Pur non essendo una vettura da corsa, i quasi 200 CV del sei cilindri si fanno sentire, anche grazie al peso di poco inferiore ai 1000 kg. Spingono forte dietro la schiena e la compatta sportiva danza nervosa tra una curva e l’altra. Meglio non prendersi troppe confidenze, perché la Strato’s è un’auto nervosa. Il fatto è che, pur essendo nata con l’occhio rivolto alle corse, all’epoca in Lancia si tentò di “stradalizzarla” anche troppo. Forse per cercare di mantenere l’identità Lancia, fatta soprattutto di comodità, per l’uso di tutti i giorni o quasi si pensò che fosse meglio “ammorbidire” la rigidezza del telaio con l’uso dei silent-block al posto degli uni-ball. Così però gli angoli caratteristici delle ruote si modificavano sotto sforzo. Il risultato fu un comportamento difficile per il pilota professionista, figurarsi per quello della domenica.

In Lancia aggravarono la cosa montando gomme uguali sulle quattro ruote. Se a questo si aggiunge che la macchina era calda e rumorosa come ogni auto da corsa, e il periodo storico sfortunato (guerre, crisi petrolifera, contestazione), si capisce come il successo commerciale possa essere stato ridotto. La Strato’s costava quasi 11 milioni di lire quando il prezzo di una Beta 1400 era di poco più di 3 milioni. Così le ordinazioni languirono, tanto che in Lancia costrinsero i concessionari ad acquistarne almeno una ciascuno.

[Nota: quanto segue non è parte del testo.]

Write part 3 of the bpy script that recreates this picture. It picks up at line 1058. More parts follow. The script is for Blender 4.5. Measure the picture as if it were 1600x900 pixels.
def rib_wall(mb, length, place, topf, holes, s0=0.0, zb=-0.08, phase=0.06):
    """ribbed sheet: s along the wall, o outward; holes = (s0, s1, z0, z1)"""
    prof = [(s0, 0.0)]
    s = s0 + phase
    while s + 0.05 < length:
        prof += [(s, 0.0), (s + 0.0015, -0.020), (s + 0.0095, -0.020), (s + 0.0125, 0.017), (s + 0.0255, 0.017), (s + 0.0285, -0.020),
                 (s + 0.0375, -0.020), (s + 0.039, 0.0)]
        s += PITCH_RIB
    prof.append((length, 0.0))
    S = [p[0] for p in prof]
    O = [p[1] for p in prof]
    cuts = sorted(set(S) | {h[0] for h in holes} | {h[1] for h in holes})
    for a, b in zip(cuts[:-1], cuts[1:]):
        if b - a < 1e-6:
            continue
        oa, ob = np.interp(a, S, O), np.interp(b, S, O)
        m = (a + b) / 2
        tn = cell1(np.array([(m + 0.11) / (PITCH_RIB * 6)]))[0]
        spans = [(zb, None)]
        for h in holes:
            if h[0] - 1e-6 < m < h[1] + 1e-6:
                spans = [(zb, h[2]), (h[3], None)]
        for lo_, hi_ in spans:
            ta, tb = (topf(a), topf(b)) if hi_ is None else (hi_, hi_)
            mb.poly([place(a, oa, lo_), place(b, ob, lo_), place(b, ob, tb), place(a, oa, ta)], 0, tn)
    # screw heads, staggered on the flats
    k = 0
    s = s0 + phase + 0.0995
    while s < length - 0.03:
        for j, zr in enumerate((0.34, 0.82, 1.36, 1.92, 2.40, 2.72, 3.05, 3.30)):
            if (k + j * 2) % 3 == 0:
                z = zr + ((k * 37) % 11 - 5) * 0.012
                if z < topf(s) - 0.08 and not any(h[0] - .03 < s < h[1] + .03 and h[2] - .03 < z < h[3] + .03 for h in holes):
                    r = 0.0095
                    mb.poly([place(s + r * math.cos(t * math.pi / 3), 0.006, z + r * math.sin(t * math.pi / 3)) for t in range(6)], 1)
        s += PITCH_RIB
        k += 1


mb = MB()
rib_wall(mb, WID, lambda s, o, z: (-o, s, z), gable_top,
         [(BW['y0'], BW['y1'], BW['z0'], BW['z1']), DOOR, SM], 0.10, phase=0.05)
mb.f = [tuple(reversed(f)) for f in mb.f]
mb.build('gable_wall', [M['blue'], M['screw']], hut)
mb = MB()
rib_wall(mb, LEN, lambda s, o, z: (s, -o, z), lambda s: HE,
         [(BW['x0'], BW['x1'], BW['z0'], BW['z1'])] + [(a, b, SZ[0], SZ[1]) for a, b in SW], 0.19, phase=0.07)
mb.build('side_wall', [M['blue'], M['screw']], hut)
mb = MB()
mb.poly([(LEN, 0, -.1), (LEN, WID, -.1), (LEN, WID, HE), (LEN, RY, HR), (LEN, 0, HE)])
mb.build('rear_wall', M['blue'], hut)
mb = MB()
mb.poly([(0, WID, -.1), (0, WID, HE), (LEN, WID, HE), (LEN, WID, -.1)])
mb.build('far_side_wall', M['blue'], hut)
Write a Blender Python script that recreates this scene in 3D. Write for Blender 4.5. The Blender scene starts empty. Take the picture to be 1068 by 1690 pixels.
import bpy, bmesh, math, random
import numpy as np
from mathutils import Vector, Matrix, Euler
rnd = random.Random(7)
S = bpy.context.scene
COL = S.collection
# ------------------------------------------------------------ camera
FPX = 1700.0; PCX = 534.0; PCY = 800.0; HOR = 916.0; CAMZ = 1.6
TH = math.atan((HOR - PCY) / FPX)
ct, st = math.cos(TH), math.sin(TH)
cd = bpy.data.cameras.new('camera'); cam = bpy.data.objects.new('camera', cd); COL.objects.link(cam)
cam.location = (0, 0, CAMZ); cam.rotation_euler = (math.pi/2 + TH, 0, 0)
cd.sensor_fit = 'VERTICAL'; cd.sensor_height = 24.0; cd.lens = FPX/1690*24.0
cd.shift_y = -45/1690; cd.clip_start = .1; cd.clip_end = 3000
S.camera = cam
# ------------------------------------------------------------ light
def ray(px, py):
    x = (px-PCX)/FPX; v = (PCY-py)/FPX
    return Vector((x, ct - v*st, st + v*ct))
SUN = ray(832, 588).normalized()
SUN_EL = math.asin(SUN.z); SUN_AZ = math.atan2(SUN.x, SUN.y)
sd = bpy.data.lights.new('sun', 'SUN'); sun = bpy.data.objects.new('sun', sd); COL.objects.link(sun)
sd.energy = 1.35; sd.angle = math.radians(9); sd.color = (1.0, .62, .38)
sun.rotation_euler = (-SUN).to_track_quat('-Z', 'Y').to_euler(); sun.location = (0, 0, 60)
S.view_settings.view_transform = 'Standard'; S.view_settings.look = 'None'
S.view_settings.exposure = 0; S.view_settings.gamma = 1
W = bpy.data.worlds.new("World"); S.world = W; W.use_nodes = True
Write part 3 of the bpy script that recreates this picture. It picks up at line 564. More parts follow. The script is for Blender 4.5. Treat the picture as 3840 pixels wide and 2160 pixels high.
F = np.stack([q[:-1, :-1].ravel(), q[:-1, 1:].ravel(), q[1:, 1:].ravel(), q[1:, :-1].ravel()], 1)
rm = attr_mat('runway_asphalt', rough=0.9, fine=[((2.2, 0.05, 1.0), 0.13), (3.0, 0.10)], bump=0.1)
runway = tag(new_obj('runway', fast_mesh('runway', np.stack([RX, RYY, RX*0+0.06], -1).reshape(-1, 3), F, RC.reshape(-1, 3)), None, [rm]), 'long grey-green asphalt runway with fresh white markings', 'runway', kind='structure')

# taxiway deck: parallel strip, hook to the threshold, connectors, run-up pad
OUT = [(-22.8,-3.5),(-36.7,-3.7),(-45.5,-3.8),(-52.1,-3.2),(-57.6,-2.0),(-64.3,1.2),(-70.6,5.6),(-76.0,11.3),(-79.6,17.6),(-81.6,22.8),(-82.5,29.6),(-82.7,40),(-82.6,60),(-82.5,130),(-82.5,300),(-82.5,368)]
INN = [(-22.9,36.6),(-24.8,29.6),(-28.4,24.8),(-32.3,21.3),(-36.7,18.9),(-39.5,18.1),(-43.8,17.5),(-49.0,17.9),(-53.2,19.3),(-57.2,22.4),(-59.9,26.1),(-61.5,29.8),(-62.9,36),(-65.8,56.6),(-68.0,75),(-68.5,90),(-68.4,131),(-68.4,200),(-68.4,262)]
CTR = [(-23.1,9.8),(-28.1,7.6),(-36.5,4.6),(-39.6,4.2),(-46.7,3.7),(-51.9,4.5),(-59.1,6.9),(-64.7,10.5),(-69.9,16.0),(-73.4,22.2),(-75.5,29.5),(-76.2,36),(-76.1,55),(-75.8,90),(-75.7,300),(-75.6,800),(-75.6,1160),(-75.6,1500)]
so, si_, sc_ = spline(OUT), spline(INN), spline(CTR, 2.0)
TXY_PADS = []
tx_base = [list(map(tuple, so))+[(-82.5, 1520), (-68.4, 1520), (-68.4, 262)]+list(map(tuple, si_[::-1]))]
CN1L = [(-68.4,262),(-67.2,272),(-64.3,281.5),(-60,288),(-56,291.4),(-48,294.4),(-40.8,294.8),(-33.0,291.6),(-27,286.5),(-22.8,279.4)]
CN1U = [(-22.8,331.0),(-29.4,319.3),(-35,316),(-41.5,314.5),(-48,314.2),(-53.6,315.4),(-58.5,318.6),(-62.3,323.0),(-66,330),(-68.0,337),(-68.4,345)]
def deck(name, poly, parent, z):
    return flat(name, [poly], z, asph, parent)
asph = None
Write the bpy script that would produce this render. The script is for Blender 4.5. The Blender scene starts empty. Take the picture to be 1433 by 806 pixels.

Questi, a loro volta, per liberarsene le vendettero con forti sconti. Chi l’acquistò approfittando di questa situazione ha fatto certamente un ottimo affare, soprattutto se l’ha tenuta fino a oggi. Una decina di anni fa le Strato’s stradali valevano poco meno di 100mila euro; nel 2015, un paio sono state vendute all’incanto da RM Sotheby’s. La prima, a Parigi, per oltre 380mila euro, stradale originale con un solo proprietario da nuova; la seconda, a Villa Erba, un esemplare che era rimasto di proprietà di un concessionario Lancia fino ai primi anni Novanta, ha superato abbondantemente i 400mila euro (ed era già passata per tre aste negli anni passati, nell’ultima delle quali, nel 2001, era stata aggiudicata per 78mila dollari…).